**DATA BLOCK**.
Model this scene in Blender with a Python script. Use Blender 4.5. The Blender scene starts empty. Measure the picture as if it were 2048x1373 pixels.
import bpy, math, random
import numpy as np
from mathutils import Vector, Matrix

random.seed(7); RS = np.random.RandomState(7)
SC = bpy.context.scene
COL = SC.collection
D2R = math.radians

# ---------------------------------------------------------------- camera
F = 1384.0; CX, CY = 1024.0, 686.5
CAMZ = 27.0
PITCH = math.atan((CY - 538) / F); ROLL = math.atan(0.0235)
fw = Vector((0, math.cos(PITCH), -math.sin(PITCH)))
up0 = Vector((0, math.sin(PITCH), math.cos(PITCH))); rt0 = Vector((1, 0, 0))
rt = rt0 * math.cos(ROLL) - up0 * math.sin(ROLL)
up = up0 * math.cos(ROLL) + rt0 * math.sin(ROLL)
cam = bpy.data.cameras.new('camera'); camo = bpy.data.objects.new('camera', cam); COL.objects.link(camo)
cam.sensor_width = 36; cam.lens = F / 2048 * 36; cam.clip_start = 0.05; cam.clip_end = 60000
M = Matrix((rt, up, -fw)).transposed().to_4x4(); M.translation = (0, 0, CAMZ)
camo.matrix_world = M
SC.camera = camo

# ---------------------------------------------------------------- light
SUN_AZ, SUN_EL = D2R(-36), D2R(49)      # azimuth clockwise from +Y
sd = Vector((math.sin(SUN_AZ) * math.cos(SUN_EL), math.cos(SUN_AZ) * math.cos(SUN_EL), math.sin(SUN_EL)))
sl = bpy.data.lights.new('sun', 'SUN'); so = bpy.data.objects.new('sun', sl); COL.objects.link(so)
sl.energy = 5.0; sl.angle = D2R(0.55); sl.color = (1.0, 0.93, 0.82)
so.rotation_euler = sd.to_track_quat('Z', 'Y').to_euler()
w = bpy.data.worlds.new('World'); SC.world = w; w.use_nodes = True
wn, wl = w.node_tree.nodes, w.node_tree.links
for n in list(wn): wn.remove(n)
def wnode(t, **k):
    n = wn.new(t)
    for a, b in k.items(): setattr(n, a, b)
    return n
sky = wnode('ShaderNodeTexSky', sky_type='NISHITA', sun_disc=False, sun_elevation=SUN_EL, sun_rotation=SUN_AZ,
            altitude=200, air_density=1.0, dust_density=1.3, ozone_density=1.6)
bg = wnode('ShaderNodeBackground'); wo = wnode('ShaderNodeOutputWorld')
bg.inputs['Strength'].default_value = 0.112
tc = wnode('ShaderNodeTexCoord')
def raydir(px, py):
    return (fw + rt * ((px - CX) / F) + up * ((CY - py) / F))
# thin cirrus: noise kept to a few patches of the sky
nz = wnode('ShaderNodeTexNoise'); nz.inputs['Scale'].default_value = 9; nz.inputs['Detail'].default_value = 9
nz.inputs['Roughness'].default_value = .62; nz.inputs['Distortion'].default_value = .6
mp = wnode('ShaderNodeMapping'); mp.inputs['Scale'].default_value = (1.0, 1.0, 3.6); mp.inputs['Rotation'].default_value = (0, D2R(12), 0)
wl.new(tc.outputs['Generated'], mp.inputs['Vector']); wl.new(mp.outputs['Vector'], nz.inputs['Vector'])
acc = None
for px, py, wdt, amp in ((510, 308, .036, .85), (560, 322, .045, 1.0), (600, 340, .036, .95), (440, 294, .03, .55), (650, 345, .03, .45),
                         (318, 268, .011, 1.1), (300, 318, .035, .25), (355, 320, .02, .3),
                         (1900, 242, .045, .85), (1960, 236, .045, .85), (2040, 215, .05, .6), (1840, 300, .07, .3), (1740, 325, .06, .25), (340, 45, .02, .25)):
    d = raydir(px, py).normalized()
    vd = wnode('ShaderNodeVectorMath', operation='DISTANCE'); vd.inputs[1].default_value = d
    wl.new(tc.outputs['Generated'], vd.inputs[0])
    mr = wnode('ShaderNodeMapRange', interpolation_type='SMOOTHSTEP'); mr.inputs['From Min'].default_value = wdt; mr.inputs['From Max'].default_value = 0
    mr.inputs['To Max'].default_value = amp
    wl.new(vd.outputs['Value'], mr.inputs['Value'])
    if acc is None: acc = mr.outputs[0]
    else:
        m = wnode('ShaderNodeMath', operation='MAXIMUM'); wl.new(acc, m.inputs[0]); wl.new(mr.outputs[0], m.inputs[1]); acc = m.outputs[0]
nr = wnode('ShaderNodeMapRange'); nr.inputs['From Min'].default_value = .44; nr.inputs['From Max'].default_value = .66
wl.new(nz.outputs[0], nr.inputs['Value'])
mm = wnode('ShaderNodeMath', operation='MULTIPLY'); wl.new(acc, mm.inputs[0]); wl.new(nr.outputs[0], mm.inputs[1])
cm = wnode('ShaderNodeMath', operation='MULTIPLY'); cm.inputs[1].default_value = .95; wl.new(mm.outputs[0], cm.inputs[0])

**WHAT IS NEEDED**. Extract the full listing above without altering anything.

**TASK OUTPUT**.
Model this scene in Blender with a Python script. Use Blender 4.5. The Blender scene starts empty. Measure the picture as if it were 2048x1373 pixels.
import bpy, math, random
import numpy as np
from mathutils import Vector, Matrix

random.seed(7); RS = np.random.RandomState(7)
SC = bpy.context.scene
COL = SC.collection
D2R = math.radians

# ---------------------------------------------------------------- camera
F = 1384.0; CX, CY = 1024.0, 686.5
CAMZ = 27.0
PITCH = math.atan((CY - 538) / F); ROLL = math.atan(0.0235)
fw = Vector((0, math.cos(PITCH), -math.sin(PITCH)))
up0 = Vector((0, math.sin(PITCH), math.cos(PITCH))); rt0 = Vector((1, 0, 0))
rt = rt0 * math.cos(ROLL) - up0 * math.sin(ROLL)
up = up0 * math.cos(ROLL) + rt0 * math.sin(ROLL)
cam = bpy.data.cameras.new('camera'); camo = bpy.data.objects.new('camera', cam); COL.objects.link(camo)
cam.sensor_width = 36; cam.lens = F / 2048 * 36; cam.clip_start = 0.05; cam.clip_end = 60000
M = Matrix((rt, up, -fw)).transposed().to_4x4(); M.translation = (0, 0, CAMZ)
camo.matrix_world = M
SC.camera = camo

# ---------------------------------------------------------------- light
SUN_AZ, SUN_EL = D2R(-36), D2R(49)      # azimuth clockwise from +Y
sd = Vector((math.sin(SUN_AZ) * math.cos(SUN_EL), math.cos(SUN_AZ) * math.cos(SUN_EL), math.sin(SUN_EL)))
sl = bpy.data.lights.new('sun', 'SUN'); so = bpy.data.objects.new('sun', sl); COL.objects.link(so)
sl.energy = 5.0; sl.angle = D2R(0.55); sl.color = (1.0, 0.93, 0.82)
so.rotation_euler = sd.to_track_quat('Z', 'Y').to_euler()
w = bpy.data.worlds.new('World'); SC.world = w; w.use_nodes = True
wn, wl = w.node_tree.nodes, w.node_tree.links
for n in list(wn): wn.remove(n)
def wnode(t, **k):
    n = wn.new(t)
    for a, b in k.items(): setattr(n, a, b)
    return n
sky = wnode('ShaderNodeTexSky', sky_type='NISHITA', sun_disc=False, sun_elevation=SUN_EL, sun_rotation=SUN_AZ,
            altitude=200, air_density=1.0, dust_density=1.3, ozone_density=1.6)
bg = wnode('ShaderNodeBackground'); wo = wnode('ShaderNodeOutputWorld')
bg.inputs['Strength'].default_value = 0.112
tc = wnode('ShaderNodeTexCoord')
def raydir(px, py):
    return (fw + rt * ((px - CX) / F) + up * ((CY - py) / F))
# thin cirrus: noise kept to a few patches of the sky
nz = wnode('ShaderNodeTexNoise'); nz.inputs['Scale'].default_value = 9; nz.inputs['Detail'].default_value = 9
nz.inputs['Roughness'].default_value = .62; nz.inputs['Distortion'].default_value = .6
mp = wnode('ShaderNodeMapping'); mp.inputs['Scale'].default_value = (1.0, 1.0, 3.6); mp.inputs['Rotation'].default_value = (0, D2R(12), 0)
wl.new(tc.outputs['Generated'], mp.inputs['Vector']); wl.new(mp.outputs['Vector'], nz.inputs['Vector'])
acc = None
for px, py, wdt, amp in ((510, 308, .036, .85), (560, 322, .045, 1.0), (600, 340, .036, .95), (440, 294, .03, .55), (650, 345, .03, .45),
                         (318, 268, .011, 1.1), (300, 318, .035, .25), (355, 320, .02, .3),
                         (1900, 242, .045, .85), (1960, 236, .045, .85), (2040, 215, .05, .6), (1840, 300, .07, .3), (1740, 325, .06, .25), (340, 45, .02, .25)):
    d = raydir(px, py).normalized()
    vd = wnode('ShaderNodeVectorMath', operation='DISTANCE'); vd.inputs[1].default_value = d
    wl.new(tc.outputs['Generated'], vd.inputs[0])
    mr = wnode('ShaderNodeMapRange', interpolation_type='SMOOTHSTEP'); mr.inputs['From Min'].default_value = wdt; mr.inputs['From Max'].default_value = 0
    mr.inputs['To Max'].default_value = amp
    wl.new(vd.outputs['Value'], mr.inputs['Value'])
    if acc is None: acc = mr.outputs[0]
    else:
        m = wnode('ShaderNodeMath', operation='MAXIMUM'); wl.new(acc, m.inputs[0]); wl.new(mr.outputs[0], m.inputs[1]); acc = m.outputs[0]
nr = wnode('ShaderNodeMapRange'); nr.inputs['From Min'].default_value = .44; nr.inputs['From Max'].default_value = .66
wl.new(nz.outputs[0], nr.inputs['Value'])
mm = wnode('ShaderNodeMath', operation='MULTIPLY'); wl.new(acc, mm.inputs[0]); wl.new(nr.outputs[0], mm.inputs[1])
cm = wnode('ShaderNodeMath', operation='MULTIPLY'); cm.inputs[1].default_value = .95; wl.new(mm.outputs[0], cm.inputs[0])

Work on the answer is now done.